Darum geht es: Ein neues Gesetz, das vom ukrainischen Parlament beschlossen wurde, sorgt für Debatten. Es erlaubt, religiöse Gemeinschaften, die den Krieg Russlands in der Ukraine unterstützen, zu verbieten. Es richtet sich gegen jene ukrainisch-orthodoxe Kirche, die zum Patriarchat Moskau gehörte. Papst Franziskus spricht sich gegen das Gesetz aus.
Warum wird das Gesetz kritisiert? Man sorgt sich um die Religionsfreiheit. «Kirchen sind unantastbar», sagte Franziskus. In den ersten Tagen hörte man für den Beschluss des Parlaments vor allem Verständnis, weil dadurch prorussische Kräfte in der Ukraine geschwächt werden sollen. Nun wird die Sorge um die Religionsfreiheit immer lauter.
Warum ist das Gesetz problematisch? Neben dem Papst hat etwa auch der Weltkirchenrat Bedenken. Es ist ein Spannungsfeld. So beschreibt es auch Regina Elsner, Professorin für Ostkirchenkunde an der Universität Münster, gegenüber dem Deutschlandfunk: «Es gibt Gründe, genau hinzuschauen, an welchen Stellen Kirchenvertreter mit Russland kooperieren, die russische Ideologie unterstützen und das als religiös verschleiern.» Dagegen müsse der Staat vorgehen.
Warum soll die Religionsfreiheit in Gefahr sein? Laut Elsner dürfe der Staat die Religionsfreiheit von Menschen nicht einschränken, weil er einen Verdacht habe oder weil Russland sagt: «diese Kirche gehört zu uns». Stattdessen müsse man dafür sorgen, dass ukrainische Menschen zu der Religionsgemeinschaft ihrer Wahl gehören dürften.
Was ist die Vorgeschichte? 2022 hatte die ukrainisch-orthodoxe Kirche sich von Moskau losgesagt. Wie konsequent, bleibt fraglich. Sie wurde keine ganz eigenständige sogenannte autokephale Kirche . Anders die 2018 gegründete orthodoxe Kirche in der Ukraine. Dennoch sei eine Pauschalverurteilung schwierig, so Elsner.
Der Kern der Debatte: «Das Problem ist, dass eine gesamte Religionsgemeinschaft als prorussisch stigmatisiert wird», so Elsner. Mit diesem Gesetz würde nicht mehr auf die Einzelfälle geschaut.

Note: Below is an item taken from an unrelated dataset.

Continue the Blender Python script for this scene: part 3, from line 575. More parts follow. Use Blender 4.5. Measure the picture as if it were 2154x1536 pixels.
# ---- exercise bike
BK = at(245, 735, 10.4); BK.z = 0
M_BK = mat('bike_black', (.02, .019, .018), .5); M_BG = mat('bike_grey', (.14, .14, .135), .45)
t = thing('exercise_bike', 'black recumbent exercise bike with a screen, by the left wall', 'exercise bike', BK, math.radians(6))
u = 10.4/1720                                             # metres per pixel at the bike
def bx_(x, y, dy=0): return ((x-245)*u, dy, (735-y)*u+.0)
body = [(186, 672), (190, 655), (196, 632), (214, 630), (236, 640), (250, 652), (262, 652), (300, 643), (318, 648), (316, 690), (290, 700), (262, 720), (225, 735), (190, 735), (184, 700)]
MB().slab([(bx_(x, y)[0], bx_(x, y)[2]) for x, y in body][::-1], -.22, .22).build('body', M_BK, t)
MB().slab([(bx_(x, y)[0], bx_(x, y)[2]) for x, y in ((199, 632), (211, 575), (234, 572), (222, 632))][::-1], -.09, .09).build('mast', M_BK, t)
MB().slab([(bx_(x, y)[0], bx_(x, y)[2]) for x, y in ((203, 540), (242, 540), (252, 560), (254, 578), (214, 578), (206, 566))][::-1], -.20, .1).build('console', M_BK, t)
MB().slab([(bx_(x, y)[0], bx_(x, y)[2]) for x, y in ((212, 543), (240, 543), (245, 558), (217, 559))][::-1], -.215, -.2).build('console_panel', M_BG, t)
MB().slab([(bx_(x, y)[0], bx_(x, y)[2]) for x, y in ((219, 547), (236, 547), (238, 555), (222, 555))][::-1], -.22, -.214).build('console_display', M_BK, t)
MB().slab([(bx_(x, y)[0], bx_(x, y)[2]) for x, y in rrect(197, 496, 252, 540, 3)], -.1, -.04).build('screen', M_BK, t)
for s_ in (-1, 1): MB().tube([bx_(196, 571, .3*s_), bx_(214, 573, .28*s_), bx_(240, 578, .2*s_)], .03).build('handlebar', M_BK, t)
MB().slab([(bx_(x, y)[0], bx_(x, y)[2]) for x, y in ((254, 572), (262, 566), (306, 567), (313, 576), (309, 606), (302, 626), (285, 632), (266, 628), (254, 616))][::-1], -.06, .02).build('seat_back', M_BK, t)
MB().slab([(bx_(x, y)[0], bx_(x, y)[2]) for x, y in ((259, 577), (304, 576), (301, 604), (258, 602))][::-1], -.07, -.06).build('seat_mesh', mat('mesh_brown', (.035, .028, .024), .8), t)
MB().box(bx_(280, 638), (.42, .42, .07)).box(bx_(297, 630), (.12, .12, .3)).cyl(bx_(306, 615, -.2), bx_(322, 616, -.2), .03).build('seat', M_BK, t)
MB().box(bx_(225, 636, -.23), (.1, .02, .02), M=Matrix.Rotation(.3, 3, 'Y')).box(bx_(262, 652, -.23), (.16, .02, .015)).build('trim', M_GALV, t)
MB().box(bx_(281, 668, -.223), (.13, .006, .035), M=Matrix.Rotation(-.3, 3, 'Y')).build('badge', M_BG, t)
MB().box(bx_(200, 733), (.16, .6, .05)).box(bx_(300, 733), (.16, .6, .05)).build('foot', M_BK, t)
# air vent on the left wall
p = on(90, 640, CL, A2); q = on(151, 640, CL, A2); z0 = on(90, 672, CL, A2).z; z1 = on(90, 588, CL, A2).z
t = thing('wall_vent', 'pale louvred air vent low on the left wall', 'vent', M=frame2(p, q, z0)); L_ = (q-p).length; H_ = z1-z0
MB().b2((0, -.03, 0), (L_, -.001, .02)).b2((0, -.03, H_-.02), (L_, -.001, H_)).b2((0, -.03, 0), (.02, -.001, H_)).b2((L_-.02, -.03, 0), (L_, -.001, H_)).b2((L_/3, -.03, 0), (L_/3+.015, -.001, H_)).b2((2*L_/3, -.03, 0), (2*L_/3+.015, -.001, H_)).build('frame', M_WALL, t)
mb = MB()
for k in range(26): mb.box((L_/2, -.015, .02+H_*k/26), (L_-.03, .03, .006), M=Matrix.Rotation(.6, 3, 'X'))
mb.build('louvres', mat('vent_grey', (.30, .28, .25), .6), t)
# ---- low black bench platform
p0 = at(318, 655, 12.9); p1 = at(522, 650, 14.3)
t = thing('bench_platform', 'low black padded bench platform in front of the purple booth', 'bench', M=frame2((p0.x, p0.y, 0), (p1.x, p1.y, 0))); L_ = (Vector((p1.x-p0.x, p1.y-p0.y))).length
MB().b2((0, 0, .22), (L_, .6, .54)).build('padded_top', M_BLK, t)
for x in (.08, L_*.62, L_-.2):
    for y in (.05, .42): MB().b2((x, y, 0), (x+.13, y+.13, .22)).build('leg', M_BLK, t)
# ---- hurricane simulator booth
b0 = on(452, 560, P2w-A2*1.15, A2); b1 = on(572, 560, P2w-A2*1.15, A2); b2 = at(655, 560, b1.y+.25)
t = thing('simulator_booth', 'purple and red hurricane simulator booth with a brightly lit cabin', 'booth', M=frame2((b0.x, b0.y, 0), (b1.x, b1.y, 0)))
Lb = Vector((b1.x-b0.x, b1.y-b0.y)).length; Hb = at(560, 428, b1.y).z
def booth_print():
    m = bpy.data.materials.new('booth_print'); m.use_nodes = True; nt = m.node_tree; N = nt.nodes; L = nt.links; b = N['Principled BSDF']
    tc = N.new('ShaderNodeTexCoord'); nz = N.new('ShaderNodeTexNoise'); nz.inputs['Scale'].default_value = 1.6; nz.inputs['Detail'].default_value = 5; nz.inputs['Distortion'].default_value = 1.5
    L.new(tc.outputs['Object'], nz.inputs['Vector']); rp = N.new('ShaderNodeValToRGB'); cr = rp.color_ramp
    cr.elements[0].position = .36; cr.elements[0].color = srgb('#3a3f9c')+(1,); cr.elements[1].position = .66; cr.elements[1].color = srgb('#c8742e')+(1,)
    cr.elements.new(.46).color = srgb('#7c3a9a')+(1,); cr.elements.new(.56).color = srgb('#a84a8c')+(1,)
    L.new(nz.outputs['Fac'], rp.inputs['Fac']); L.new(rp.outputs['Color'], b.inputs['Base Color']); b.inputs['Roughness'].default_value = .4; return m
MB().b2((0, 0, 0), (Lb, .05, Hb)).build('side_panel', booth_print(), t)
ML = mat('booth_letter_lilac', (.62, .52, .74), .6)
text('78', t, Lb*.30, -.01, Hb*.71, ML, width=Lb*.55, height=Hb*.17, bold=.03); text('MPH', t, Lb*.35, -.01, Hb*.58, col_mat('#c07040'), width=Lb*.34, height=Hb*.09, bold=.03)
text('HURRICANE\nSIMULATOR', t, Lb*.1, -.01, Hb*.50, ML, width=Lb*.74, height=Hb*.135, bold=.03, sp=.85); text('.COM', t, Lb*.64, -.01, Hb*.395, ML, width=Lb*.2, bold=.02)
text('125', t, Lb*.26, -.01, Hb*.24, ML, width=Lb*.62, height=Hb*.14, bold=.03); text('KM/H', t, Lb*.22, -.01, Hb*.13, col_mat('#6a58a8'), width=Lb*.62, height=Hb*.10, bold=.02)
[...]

Keine einfache Lösung: Wäre das Dilemma nicht gelöst, wenn sich alle Gemeinden der autokephalen orthodoxen Kirche mit Patriarchat in Kiew anschliessen würden? «So einfach ist das nicht», sagt Stefan Kube, Ostkirchen-Experte beim Zürcher Forum Religion und Gesellschaft in Ost und West. Um die ukrainische Kirchenspaltung zu überwinden, brauche es mehr Dialog. Es habe zwar in beiden Kirchen Dialoggruppen gegeben, doch ohne Unterstützung der Leitungspersonen. Jede der beiden Kirchen poche darauf, die rechtmässige orthodoxe Kirche auf ukrainischem Boden zu sein.
Verbot nicht umfassend umsetzbar: Die gesamte ukrainisch-orthodoxe Kirche zu verbieten, ginge nicht ohne Weiteres, sagt Kube. «Denn jede der etwa 9000 Kirchgemeinden ist für sich eine juristische Person. Es bräuchte also 9000 Verfahren, in denen der jeweiligen Gemeinde nachgewiesen werden müsste, dass sie prorussisch eingestellt sei und handle.»
Welche Folgen hätten einzelne Verbote? Es könnten zwar einzelne pro-russische Gemeinden verboten werden oder in die Kiew-treue orthodoxe Kirche übertragen werden. Doch dass sich die Gläubigen und ihre Geistlichen weiterhin versammeln, könne man nicht so leicht unterbinden. Dann wären sie einfach eine nicht registrierte Gemeinde, die halb in der Illegalität wirkt. «Sollte es dazu kommen, so wäre das für den gesellschaftlichen Frieden nicht förderlich», sagt Stefan Kube.